Restate exactly the lines of the entries below, beginning with the first and ending with the line that holds "from mathutils import Vector, Matrix". Pictures are not copied.

══ DATA FOR THIS EXERCISE ══

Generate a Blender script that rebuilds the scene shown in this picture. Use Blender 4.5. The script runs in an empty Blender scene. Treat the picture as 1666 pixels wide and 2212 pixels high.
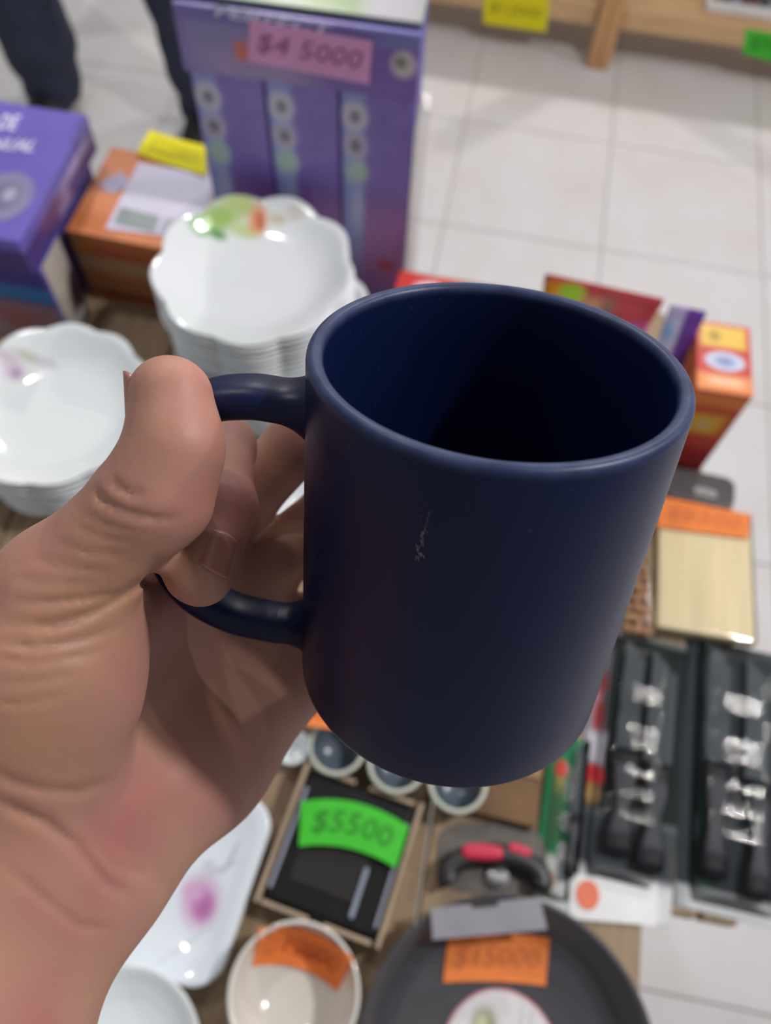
import bpy, bmesh, math, random
import numpy as np
from mathutils import Vector, Matrix

# ---------------------------------------------------------------- camera, world, lights, exposure
SC = bpy.context.scene
COL = SC.collection
FPX, CX, CY = 1800.0, 833.0, 1106.0              # focal length and centre in pixels of the 1666 x 2212 frame
MW = np.array([[0.98245586, 0.17806509, -0.05543747],
               [0.18333183, -0.86761501, 0.46220518],
               [0.03420422, -0.46425964, -0.88503845]])   # lens axes (right, down, forward) -> world
CAM = np.array([0.0, 0.0, 1.518])                # eye height above the floor
cam_data = bpy.data.cameras.new('camera')
cam_data.sensor_fit = 'VERTICAL'
cam_data.sensor_height = 36.0
cam_data.sensor_width = 36.0 * 1666 / 2212
cam_data.lens = FPX / 2212 * 36.0
cam_data.clip_start = 0.01
cam_data.dof.use_dof = True
cam_data.dof.focus_distance = 0.185
cam_data.dof.aperture_fstop = cam_data.lens / 2.5    # about 2.5 mm wide aperture
cam = bpy.data.objects.new('camera', cam_data)
COL.objects.link(cam)
_r = MW @ np.diag([1.0, -1.0, -1.0])
_m = Matrix.Identity(4)
for _i in range(3):
    for _j in range(3):
        _m[_i][_j] = _r[_i, _j]
    _m[_i][3] = CAM[_i]
cam.matrix_world = _m
SC.camera = cam

world = bpy.data.worlds.new('world')
SC.world = world
world.use_nodes = True
_bg = world.node_tree.nodes['Background']
_bg.inputs[0].default_value = (0.93, 0.96, 1.0, 1)
_bg.inputs[1].default_value = 0.27

def bulb(x, y, z, power, size=0.055):
    l = bpy.data.lights.new('ceiling_bulb', 'POINT')
    l.energy = power
    l.shadow_soft_size = size
    l.color = (1.0, 0.985, 0.96)
    o = bpy.data.objects.new('ceiling_bulb', l)
    COL.objects.link(o)
    o.location = (x, y, z)

for bx_, by_, pw_ in ((1.15, 0.62, 98), (-0.80, 0.95, 24), (2.4, 1.5, 55), (-0.9, 3.1, 74), (0.9, 3.1, 74)):
    bulb(bx_, by_, 2.75, pw_)

SC.view_settings.view_transform = 'Standard'
SC.view_settings.look = 'None'
SC.view_settings.exposure = 0.0
SC.view_settings.gamma = 1.0
SC.view_settings.use_curve_mapping = False

# ---------------------------------------------------------------- helpers: places
def lens(px, py, d):                      # point seen at a pixel, d metres along the lens axis, in lens axes
    return np.array([(px - CX) / FPX * d, (py - CY) / FPX * d, d])

def w_of(v):                              # lens axes -> world
    return MW @ np.asarray(v, float) + CAM

def on(px, py, z):                        # world point at height z
    d = MW @ np.array([(px - CX) / FPX, (py - CY) / FPX, 1.0])
    t = (z - CAM[2]) / d[2]
    return Vector(CAM + t * d)

# ---------------------------------------------------------------- helpers: materials
def new_mat(name):
    m = bpy.data.materials.new(name)
    m.use_nodes = True
    nt = m.node_tree
    return m, nt, nt.nodes['Principled BSDF']

def sin_(c):                              # sRGB 0-255 -> linear
    return tuple(((v / 255) / 12.92 if v / 255 <= 0.04045 else ((v / 255 + 0.055) / 1.055) ** 2.4) for v in c) + (1.0,)

def mat(name, rgb, rough=0.5, var=0.06, scale=40.0, bump=0.0, metal=0.0, spec=0.5, trans=0.0, coat=0.0, stretch=(1, 1, 1), detail=4.0):
    m, nt, b = new_mat(name)
    c = sin_(rgb)
    tc = nt.nodes.new('ShaderNodeTexCoord')
    mp = nt.nodes.new('ShaderNodeMapping')
    mp.inputs['Scale'].default_value = stretch
    nz = nt.nodes.new('ShaderNodeTexNoise')
    nz.inputs['Scale'].default_value = scale
    nz.inputs['Detail'].default_value = detail
    nt.links.new(tc.outputs['Object'], mp.inputs[0])
    nt.links.new(mp.outputs[0], nz.inputs['Vector'])
    rp = nt.nodes.new('ShaderNodeValToRGB')
    rp.color_ramp.elements[0].position = 0.3
    rp.color_ramp.elements[1].position = 0.7
    rp.color_ramp.elements[0].color = tuple(max(0, v * (1 - var)) for v in c[:3]) + (1,)
    rp.color_ramp.elements[1].color = tuple(min(1, v * (1 + var)) for v in c[:3]) + (1,)
    nt.links.new(nz.outputs[0], rp.inputs[0])
    nt.links.new(rp.outputs[0], b.inputs['Base Color'])
    b.inputs['Roughness'].default_value = rough
    b.inputs['Metallic'].default_value = metal
    b.inputs['Specular IOR Level'].default_value = spec
    b.inputs['Transmission Weight'].default_value = trans
    b.inputs['Coat Weight'].default_value = coat
    if bump:
        bp = nt.nodes.new('ShaderNodeBump')
        bp.inputs['Strength'].default_value = bump
        bp.inputs['Distance'].default_value = 0.002
        nt.links.new(nz.outputs[0], bp.inputs['Height'])
        nt.links.new(bp.outputs[0], b.inputs['Normal'])
    return m

def printed(name, rgb, layers, axes='xy', rough=0.35, var=0.05, coat=0.0, spec=0.5):
    """flat print: coloured rectangles and ovals placed in object space (metres)"""
    m = mat(name, rgb, rough, var, 30.0, coat=coat, spec=spec)
    nt = m.node_tree
    b = nt.nodes['Principled BSDF']
    col = b.inputs['Base Color'].links[0].from_socket
    tc = nt.nodes.new('ShaderNodeTexCoord')
    sx = nt.nodes.new('ShaderNodeSeparateXYZ')
    nt.links.new(tc.outputs['Object'], sx.inputs[0])
    cb = nt.nodes.new('ShaderNodeCombineXYZ')
    nt.links.new(sx.outputs['xyz'.index(axes[0])], cb.inputs[0])
    nt.links.new(sx.outputs['xyz'.index(axes[1])], cb.inputs[1])
    for lay in layers:
        shape, x, y, w, h, rgb2 = lay[:6]
        rot = lay[6] if len(lay) > 6 else 0.0
        soft = lay[7] if len(lay) > 7 else 0.08
        mp = nt.nodes.new('ShaderNodeMapping')
        mp.vector_type = 'TEXTURE'
        mp.inputs['Location'].default_value = (x, y, 0)
        mp.inputs['Rotation'].default_value = (0, 0, math.radians(rot))
        mp.inputs['Scale'].default_value = (w / 2, h / 2, 1)
        nt.links.new(cb.outputs[0], mp.inputs[0])
        if shape == 'oval':
            ln = nt.nodes.new('ShaderNodeVectorMath'); ln.operation = 'LENGTH'
            nt.links.new(mp.outputs[0], ln.inputs[0]); val = ln.outputs['Value']
        else:
            ab = nt.nodes.new('ShaderNodeVectorMath'); ab.operation = 'ABSOLUTE'
            nt.links.new(mp.outputs[0], ab.inputs[0])
            s2 = nt.nodes.new('ShaderNodeSeparateXYZ'); nt.links.new(ab.outputs[0], s2.inputs[0])
            mx = nt.nodes.new('ShaderNodeMath'); mx.operation = 'MAXIMUM'
            nt.links.new(s2.outputs[0], mx.inputs[0]); nt.links.new(s2.outputs[1], mx.inputs[1]); val = mx.outputs[0]
        mr = nt.nodes.new('ShaderNodeMapRange')
        mr.inputs['From Min'].default_value = 1 - soft
        mr.inputs['From Max'].default_value = 1 + soft
        mr.inputs['To Min'].default_value = 1
        mr.inputs['To Max'].default_value = 0
        nt.links.new(val, mr.inputs['Value'])
        mixn = nt.nodes.new('ShaderNodeMix'); mixn.data_type = 'RGBA'
        nt.links.new(mr.outputs[0], mixn.inputs['Factor'])
        nt.links.new(col, mixn.inputs[6])
        mixn.inputs[7].default_value = sin_(rgb2)
        col = mixn.outputs[2]
    nt.links.new(col, b.inputs['Base Color'])
    return m

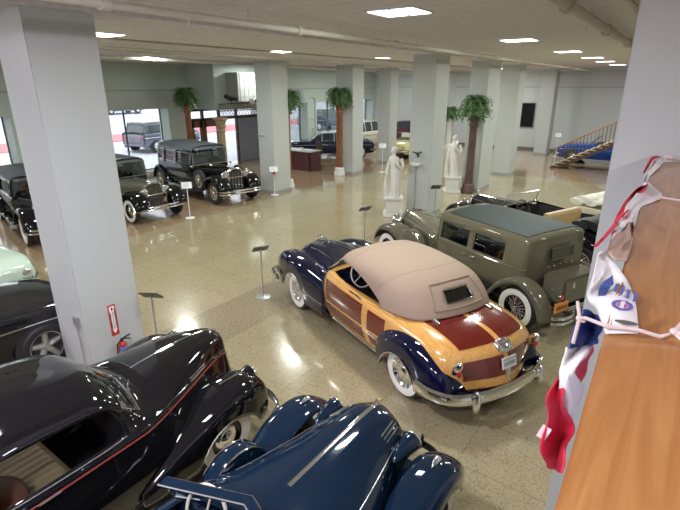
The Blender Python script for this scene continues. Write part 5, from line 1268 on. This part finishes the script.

═══

SOLUTION FOR THIS EXERCISE:
Generate a Blender script that rebuilds the scene shown in this picture. Use Blender 4.5. The script runs in an empty Blender scene. Treat the picture as 1666 pixels wide and 2212 pixels high.
import bpy, bmesh, math, random
import numpy as np
from mathutils import Vector, Matrix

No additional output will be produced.